Indian human rights violations in Kashmir on the rise

Indian human rights violations in Kashmir on the rise

ISLAMABAD: The Kashmiris have been struggling to get freedom from the Indian occupation for the last seven decades and the martyrdom of Burhan Wani has given a new impetus to the Kashmir Movement.

The United Nations (UN) report of June 4, 2018 has exposed the atrocities in Indian Occupied Kashmir (IOK) and brought India’s violation of basic human rights in the occupied valley before the world.

According to the report 145 civilians were killed by Indian Security Forces while upto 20 civis killed by the armed police.

Some 6,221 people were injured by pellet guns in Indian Occupied Kashmir between July 8, 2016 and February 27, 2017. Among the victims some 728 persons had eye injuries and around 54 people suffered visual impairment due to pellet injuries.

The civil society organizations noted that the number of people partially, or completely blinded due to pellet injuries was higher.

A right to information query found that 16 personnel from the Jammu and Kashmir Armed Police were also injured by pellet-firing shotguns.

Similarly, there are varying figures of the number of Kashmiri Pandits who were killed by armed groups, since an armed insurgency started in the late 1980s.

According to the Kashmiri Pandit Sangharsh Samiti, which represented the small Pandit population that had remained in Kashmir, approximately 650 Kashmiri Pandits had been killed by armed groups. Other Pandit groups, especially those based outside Kashmir, claimed much higher figures than the reported one.

A 2008 Jammu and Kashmir Police report stated that 209 Pandits had been killed since 1989. In December 2017, the Union Ministry of Home Affairs told the Parliament that according to state government figures, 174 Kashmiri Pandits had been killed by armed groups. The state police had filed charges in 30 cases while 142 cases had been reported as “untraced,” the report added.

In 2017, a Kashmiri Pandit group, ‘Roots in Kashmir,’ petitioned the Supreme Court of India, calling for investigations into the killing of Pandits and their “exodus” from the Kashmir Valley.

It sought to reopen 215 cases in which over 700 members of the Kashmiri Pandit community were killed in 1989-90.

The Supreme Court dismissed the petition on the grounds that “more than 27 years have passed…. no fruitful purpose would emerge, as evidence is unlikely to be available at this late juncture. Using of human shields has exposed Indian Military unethical behavior violating all norms.

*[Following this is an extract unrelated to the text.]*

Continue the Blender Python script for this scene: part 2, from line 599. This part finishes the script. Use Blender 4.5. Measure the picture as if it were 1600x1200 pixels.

Raping of a young eight-year-old Kashmiri girl Asifa Bano of Rasana village in Kathua in the north Indian state of Jammu and Kashmir and the forced conversions to change Kashmir demographics was also seen with suspicion.

The year 2018 was the worst year where 355 casualties were reported including 55 martyred and 300 injured. Pellet guns were used against innocent children particularly young girls.

The UN report had asked for inquiry into the Indian atrocities. Even Farooq Abdullah rejected the Indian allegations calling it rubbish and said India has to look inwards.

In February 2018, the Support Group for Justice for Kunan Poshpora Survivors filed a petition before the State Human Rights Commission, urging the investigation into all cases of alleged sexual assault by security forces and non-state actors as well as reparations for survivors.

The group provided the Commission with documentation in 143 cases of alleged sexual violence committed between 1989 and 2017.

One significant case that illustrated the state’s failure to investigate and prosecute allegations of sexual violence and addressing impunity for sexual crimes in Kashmir is the Kunan-Poshpora mass rape, which took place 27 years ago.

On the night of February 23, 1991, soldiers from the 4 Rajputana Rifles regiment of the Indian Army gang-raped around 23 women of Kunan and Poshpora villages of Kupwara district and for which attempts to seek justice have been denied and blocked over the years by the authorities at different levels.